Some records
──────────────────────────────
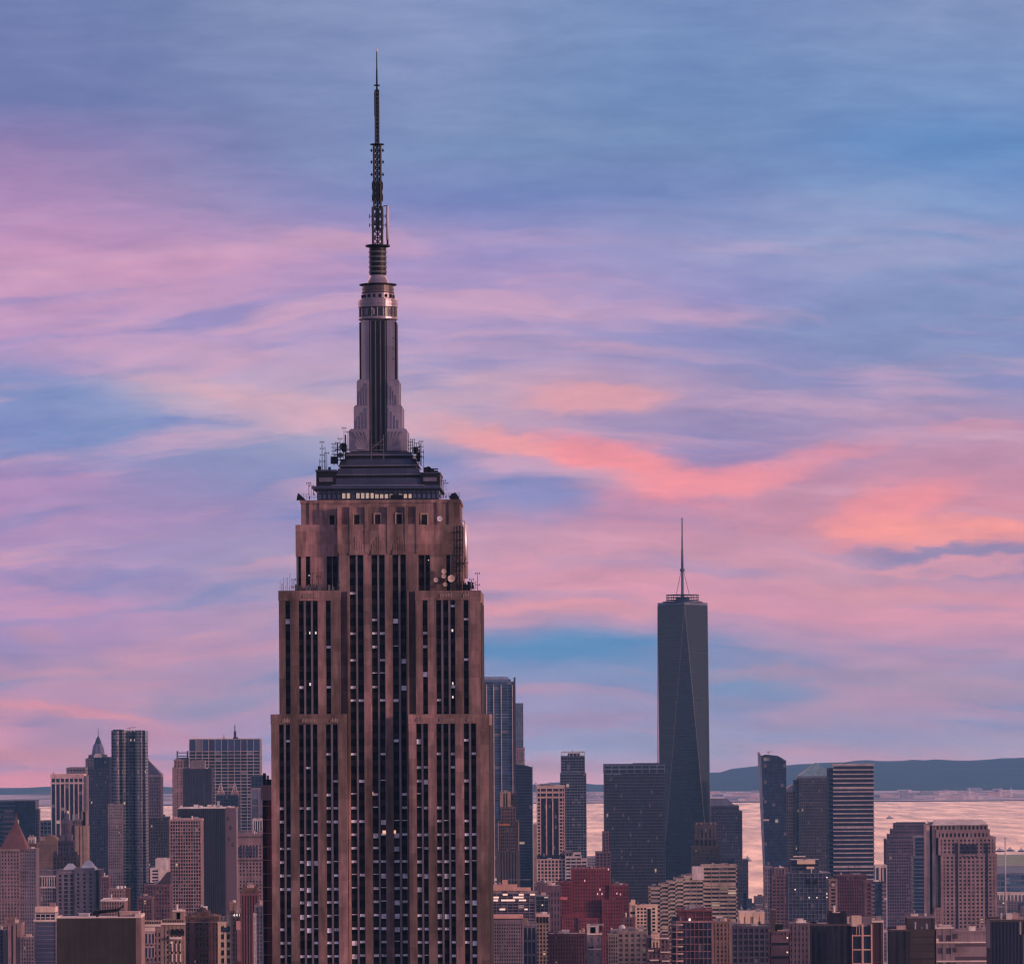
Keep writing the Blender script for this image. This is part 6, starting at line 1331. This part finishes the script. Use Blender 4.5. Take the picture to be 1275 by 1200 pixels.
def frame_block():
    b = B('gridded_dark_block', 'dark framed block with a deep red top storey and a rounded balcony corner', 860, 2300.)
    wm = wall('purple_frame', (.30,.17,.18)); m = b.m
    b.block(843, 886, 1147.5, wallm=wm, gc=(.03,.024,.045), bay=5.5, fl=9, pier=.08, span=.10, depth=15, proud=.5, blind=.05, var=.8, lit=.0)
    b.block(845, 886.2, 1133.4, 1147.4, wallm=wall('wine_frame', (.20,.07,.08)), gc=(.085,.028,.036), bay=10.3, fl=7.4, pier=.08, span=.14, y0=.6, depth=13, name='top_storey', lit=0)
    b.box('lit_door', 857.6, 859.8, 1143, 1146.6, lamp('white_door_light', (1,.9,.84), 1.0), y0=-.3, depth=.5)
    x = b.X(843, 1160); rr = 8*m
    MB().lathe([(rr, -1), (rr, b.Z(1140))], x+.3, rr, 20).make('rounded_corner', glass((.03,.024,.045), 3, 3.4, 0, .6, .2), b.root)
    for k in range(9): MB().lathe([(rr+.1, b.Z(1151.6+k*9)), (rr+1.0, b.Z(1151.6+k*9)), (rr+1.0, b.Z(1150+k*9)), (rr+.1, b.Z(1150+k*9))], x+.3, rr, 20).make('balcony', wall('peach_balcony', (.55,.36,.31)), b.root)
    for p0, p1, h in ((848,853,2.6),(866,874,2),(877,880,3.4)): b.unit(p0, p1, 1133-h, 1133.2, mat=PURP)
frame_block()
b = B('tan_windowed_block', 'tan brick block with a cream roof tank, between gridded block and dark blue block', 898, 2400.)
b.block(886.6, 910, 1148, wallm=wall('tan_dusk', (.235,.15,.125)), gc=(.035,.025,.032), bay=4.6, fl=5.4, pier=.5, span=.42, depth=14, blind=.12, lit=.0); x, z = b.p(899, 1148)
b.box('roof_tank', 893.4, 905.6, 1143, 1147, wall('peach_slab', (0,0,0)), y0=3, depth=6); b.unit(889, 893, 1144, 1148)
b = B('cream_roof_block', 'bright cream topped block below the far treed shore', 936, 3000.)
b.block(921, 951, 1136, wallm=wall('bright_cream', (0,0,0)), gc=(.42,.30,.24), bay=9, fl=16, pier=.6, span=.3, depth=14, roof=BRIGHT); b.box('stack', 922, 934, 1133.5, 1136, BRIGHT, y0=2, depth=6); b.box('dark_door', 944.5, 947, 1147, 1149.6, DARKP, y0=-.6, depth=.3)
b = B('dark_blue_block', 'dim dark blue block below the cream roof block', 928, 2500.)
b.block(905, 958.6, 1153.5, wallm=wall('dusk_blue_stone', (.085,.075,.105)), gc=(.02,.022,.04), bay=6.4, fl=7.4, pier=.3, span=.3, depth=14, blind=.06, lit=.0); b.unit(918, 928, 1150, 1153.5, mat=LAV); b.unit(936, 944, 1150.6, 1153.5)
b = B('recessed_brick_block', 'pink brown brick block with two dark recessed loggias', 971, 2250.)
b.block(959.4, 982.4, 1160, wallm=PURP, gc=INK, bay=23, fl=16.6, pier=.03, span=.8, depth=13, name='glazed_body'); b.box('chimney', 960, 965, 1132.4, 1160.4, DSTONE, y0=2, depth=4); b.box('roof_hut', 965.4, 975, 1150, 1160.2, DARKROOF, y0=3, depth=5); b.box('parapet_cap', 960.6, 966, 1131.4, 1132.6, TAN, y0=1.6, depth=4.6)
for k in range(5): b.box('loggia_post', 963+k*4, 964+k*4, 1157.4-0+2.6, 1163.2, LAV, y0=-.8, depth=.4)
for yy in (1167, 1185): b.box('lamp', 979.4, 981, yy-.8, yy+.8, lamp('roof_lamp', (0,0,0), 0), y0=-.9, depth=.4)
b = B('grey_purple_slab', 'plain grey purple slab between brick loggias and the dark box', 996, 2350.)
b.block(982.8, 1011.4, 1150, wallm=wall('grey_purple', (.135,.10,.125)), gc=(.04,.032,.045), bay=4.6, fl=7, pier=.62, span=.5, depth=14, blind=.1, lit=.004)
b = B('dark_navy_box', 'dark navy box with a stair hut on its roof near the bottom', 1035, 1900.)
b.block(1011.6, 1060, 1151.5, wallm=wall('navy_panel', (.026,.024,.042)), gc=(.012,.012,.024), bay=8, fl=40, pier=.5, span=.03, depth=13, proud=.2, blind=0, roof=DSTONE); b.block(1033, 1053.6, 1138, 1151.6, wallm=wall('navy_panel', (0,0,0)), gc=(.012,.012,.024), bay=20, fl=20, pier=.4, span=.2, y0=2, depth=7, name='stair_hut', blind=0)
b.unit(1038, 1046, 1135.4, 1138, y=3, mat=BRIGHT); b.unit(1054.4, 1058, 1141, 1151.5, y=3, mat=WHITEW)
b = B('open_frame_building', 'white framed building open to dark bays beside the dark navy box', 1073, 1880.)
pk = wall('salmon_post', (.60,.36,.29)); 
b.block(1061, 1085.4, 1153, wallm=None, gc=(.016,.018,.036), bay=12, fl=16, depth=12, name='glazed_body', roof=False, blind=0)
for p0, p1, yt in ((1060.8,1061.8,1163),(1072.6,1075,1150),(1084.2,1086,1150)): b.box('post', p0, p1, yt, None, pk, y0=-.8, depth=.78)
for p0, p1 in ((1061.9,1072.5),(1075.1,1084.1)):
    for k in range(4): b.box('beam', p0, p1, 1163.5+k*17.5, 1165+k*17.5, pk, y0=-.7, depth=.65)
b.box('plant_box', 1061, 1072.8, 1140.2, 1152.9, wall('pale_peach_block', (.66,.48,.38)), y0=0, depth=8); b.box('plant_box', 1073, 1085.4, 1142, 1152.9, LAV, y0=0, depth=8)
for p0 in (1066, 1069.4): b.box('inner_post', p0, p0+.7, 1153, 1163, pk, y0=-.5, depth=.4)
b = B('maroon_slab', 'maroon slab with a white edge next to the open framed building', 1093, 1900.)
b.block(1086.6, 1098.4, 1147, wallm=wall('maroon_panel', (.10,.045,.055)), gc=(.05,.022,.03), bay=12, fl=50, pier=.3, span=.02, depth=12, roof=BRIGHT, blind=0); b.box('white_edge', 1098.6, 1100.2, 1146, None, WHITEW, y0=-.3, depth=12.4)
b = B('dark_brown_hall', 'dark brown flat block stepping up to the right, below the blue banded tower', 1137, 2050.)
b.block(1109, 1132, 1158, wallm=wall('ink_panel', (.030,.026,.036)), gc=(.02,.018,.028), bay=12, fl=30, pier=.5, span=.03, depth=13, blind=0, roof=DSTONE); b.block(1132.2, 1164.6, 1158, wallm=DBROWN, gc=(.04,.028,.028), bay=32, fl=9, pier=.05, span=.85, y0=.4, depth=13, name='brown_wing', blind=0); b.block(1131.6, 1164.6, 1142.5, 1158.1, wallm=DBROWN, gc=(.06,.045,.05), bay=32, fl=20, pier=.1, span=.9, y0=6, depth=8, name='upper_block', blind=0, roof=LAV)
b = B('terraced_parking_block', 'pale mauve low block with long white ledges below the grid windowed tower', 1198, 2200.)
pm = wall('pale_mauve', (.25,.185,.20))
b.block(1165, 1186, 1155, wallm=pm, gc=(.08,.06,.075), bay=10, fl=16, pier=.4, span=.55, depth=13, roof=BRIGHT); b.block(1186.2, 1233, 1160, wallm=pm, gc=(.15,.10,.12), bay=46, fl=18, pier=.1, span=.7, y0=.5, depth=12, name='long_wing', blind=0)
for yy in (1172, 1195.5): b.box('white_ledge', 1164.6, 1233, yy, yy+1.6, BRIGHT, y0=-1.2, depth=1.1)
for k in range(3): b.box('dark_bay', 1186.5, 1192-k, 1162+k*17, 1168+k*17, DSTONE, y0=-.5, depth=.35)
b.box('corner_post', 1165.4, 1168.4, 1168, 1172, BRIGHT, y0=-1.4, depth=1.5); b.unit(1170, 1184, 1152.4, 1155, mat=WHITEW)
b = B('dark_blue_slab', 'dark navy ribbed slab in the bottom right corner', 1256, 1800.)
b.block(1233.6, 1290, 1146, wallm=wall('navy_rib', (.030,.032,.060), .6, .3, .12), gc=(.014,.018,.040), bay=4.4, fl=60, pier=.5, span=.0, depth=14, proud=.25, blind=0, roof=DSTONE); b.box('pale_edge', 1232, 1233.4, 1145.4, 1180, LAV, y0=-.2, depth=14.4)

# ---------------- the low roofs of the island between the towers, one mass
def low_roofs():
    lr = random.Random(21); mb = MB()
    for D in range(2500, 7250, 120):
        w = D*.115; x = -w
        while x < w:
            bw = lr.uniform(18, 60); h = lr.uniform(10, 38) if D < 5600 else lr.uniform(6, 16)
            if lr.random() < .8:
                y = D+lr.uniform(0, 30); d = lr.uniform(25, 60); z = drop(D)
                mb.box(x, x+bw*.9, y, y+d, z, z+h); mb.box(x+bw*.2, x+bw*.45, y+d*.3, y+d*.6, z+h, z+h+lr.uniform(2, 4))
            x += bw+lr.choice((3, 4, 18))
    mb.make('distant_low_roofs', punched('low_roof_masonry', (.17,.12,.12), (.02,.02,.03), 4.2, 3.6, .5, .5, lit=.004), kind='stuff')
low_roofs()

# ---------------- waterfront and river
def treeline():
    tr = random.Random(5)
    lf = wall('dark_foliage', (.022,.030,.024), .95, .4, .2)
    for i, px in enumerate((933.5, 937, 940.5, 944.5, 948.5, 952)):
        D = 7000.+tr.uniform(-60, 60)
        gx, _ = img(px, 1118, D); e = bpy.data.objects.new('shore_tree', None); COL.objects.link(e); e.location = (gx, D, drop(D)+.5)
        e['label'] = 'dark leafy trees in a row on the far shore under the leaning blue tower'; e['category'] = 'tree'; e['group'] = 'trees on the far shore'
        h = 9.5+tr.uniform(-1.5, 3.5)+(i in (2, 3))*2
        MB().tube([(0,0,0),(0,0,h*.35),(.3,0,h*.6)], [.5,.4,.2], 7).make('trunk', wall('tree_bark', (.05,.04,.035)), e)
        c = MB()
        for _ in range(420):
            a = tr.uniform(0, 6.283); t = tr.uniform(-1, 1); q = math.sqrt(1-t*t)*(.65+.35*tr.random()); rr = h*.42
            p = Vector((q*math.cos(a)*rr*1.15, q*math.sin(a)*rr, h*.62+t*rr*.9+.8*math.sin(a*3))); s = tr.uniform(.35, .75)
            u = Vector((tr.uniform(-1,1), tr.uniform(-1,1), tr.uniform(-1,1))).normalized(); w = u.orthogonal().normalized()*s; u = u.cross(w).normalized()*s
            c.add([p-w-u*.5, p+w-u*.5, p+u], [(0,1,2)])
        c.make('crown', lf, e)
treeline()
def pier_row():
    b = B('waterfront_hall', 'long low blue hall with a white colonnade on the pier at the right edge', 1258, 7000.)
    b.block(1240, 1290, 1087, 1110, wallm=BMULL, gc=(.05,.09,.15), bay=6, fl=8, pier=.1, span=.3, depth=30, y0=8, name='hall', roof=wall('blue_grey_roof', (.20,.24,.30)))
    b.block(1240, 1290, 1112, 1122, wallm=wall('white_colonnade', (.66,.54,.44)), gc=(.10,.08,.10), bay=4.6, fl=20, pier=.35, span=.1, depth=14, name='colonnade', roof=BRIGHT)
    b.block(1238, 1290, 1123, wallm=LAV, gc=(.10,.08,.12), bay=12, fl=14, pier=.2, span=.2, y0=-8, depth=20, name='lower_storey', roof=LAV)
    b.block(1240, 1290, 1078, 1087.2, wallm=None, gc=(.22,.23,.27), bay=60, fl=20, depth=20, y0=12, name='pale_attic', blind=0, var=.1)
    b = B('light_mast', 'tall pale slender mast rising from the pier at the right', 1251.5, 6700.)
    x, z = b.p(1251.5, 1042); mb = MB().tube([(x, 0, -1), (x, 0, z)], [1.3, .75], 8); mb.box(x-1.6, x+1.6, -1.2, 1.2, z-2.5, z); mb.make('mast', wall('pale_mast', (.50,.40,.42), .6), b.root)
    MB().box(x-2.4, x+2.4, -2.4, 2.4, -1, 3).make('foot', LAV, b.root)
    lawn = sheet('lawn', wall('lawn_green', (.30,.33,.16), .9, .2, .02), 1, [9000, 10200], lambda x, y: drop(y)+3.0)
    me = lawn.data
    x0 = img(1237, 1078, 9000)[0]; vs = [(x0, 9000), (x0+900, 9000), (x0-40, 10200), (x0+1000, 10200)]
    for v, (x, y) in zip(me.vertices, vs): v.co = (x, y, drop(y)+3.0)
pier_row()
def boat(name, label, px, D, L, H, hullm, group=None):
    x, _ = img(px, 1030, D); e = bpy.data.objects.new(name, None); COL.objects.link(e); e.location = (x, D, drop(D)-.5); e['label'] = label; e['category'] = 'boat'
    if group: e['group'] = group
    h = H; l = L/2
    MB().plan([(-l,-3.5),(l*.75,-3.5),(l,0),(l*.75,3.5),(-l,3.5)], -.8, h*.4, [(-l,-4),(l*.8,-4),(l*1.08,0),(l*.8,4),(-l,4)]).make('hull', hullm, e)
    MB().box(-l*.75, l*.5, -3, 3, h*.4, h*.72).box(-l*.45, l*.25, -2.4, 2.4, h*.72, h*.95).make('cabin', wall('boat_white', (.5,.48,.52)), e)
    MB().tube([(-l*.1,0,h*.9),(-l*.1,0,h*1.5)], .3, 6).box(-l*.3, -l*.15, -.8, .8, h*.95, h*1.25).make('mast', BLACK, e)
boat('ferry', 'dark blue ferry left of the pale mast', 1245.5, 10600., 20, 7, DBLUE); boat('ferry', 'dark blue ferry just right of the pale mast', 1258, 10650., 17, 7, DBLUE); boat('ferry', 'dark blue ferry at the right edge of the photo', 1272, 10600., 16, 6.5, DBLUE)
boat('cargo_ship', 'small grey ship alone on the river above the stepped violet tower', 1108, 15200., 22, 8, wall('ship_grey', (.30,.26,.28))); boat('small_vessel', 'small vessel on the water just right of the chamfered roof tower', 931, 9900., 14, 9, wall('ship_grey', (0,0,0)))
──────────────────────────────
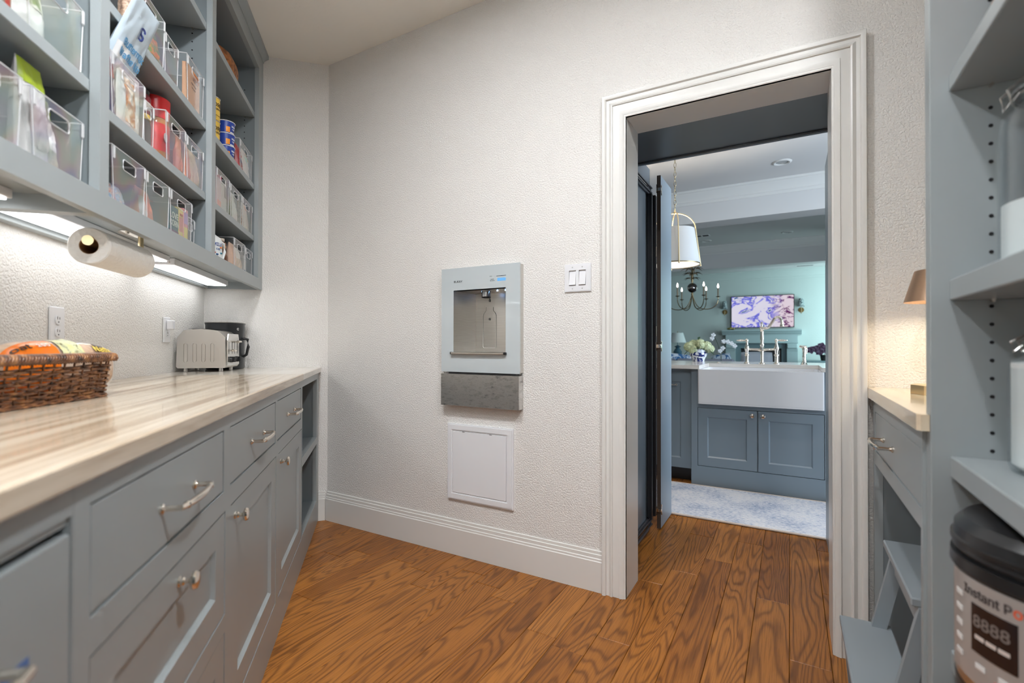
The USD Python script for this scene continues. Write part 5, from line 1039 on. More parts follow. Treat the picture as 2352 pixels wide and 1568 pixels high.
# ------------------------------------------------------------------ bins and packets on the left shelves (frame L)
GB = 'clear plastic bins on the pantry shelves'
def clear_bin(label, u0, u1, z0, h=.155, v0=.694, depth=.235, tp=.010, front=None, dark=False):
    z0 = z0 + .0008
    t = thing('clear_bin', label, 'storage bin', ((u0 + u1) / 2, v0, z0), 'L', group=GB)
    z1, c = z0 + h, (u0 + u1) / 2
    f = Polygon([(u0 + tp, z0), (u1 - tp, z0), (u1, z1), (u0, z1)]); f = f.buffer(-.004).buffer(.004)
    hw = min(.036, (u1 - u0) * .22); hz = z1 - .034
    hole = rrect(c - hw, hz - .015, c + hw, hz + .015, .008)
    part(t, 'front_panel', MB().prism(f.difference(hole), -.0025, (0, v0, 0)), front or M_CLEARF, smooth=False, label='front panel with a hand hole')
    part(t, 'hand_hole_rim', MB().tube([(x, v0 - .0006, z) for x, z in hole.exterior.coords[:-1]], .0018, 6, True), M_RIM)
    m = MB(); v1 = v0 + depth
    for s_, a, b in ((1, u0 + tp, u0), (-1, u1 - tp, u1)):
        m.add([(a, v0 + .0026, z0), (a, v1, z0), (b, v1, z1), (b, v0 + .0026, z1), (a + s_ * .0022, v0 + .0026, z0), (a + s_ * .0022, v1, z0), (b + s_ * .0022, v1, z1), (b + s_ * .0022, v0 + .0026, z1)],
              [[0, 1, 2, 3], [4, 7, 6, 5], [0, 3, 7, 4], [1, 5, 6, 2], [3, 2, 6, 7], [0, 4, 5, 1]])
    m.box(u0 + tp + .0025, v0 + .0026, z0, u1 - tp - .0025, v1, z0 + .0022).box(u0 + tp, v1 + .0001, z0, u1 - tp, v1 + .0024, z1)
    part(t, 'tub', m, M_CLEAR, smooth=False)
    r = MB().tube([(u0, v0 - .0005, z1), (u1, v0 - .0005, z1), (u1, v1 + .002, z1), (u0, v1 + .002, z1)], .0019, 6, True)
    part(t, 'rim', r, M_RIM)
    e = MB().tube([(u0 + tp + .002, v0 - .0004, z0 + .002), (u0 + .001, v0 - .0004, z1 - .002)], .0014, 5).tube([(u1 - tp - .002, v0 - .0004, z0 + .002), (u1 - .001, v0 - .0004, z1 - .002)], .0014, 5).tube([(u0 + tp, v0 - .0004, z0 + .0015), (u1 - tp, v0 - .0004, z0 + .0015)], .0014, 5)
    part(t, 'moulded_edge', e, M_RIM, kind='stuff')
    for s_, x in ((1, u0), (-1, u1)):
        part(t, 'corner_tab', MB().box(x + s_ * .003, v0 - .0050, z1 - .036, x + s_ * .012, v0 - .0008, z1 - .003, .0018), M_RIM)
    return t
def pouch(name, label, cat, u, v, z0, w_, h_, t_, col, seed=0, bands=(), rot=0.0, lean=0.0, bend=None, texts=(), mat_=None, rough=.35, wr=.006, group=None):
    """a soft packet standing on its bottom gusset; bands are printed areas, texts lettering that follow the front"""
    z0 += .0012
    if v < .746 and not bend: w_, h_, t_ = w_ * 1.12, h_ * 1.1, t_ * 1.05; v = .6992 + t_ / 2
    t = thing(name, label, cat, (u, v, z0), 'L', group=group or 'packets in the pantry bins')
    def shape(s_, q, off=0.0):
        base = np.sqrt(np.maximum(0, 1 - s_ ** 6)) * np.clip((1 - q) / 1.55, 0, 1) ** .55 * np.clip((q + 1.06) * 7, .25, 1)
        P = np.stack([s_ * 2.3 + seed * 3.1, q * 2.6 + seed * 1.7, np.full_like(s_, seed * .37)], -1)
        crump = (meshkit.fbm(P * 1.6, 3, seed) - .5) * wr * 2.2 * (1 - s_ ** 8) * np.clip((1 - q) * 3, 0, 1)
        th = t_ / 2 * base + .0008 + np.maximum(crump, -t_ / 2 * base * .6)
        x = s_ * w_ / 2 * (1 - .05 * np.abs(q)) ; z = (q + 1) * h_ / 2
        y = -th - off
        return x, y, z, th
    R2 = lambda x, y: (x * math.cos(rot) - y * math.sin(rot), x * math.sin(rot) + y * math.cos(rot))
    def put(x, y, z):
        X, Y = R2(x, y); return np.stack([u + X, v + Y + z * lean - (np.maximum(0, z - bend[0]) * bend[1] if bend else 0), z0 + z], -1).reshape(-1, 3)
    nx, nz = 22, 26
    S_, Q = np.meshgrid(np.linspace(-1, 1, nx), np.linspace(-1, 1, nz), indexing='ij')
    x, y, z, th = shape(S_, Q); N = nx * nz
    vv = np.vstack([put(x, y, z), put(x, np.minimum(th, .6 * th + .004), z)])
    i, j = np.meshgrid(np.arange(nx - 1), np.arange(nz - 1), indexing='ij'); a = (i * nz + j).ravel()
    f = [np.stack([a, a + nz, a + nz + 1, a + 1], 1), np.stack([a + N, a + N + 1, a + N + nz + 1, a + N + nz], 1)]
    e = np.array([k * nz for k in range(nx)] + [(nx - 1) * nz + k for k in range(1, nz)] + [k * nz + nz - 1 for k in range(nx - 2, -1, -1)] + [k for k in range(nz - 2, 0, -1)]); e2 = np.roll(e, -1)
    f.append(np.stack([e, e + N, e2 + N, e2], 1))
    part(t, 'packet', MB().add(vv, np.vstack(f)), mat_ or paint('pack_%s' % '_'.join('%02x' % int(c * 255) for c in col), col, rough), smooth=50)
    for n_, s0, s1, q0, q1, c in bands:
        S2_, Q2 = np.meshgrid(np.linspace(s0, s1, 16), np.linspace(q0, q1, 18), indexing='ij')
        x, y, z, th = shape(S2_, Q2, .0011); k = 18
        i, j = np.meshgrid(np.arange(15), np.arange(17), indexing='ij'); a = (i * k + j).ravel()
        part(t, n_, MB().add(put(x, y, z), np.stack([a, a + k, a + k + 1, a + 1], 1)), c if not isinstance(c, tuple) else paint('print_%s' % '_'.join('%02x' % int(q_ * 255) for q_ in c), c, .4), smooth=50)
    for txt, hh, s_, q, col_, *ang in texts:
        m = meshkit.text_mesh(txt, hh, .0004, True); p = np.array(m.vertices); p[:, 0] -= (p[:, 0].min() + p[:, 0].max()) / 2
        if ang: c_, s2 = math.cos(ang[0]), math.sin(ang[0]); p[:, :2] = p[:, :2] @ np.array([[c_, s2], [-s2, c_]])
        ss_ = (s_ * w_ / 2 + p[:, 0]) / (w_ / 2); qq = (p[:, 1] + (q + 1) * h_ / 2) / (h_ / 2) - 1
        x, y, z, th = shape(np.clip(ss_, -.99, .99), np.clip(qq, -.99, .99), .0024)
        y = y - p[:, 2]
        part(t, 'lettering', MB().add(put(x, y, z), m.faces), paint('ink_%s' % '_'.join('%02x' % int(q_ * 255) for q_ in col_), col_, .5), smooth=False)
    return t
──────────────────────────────
Exercise details: Look through the listing and extract every line with "from" in it.

In response:
    b = B('light_mast', 'tall pale slender mast rising from the pier at the right', 1251.5, 6700.)
The USD Python script for this scene continues. Write part 5, from line 1039 on. More parts follow. Treat the picture as 2352 pixels wide and 1568 pixels high.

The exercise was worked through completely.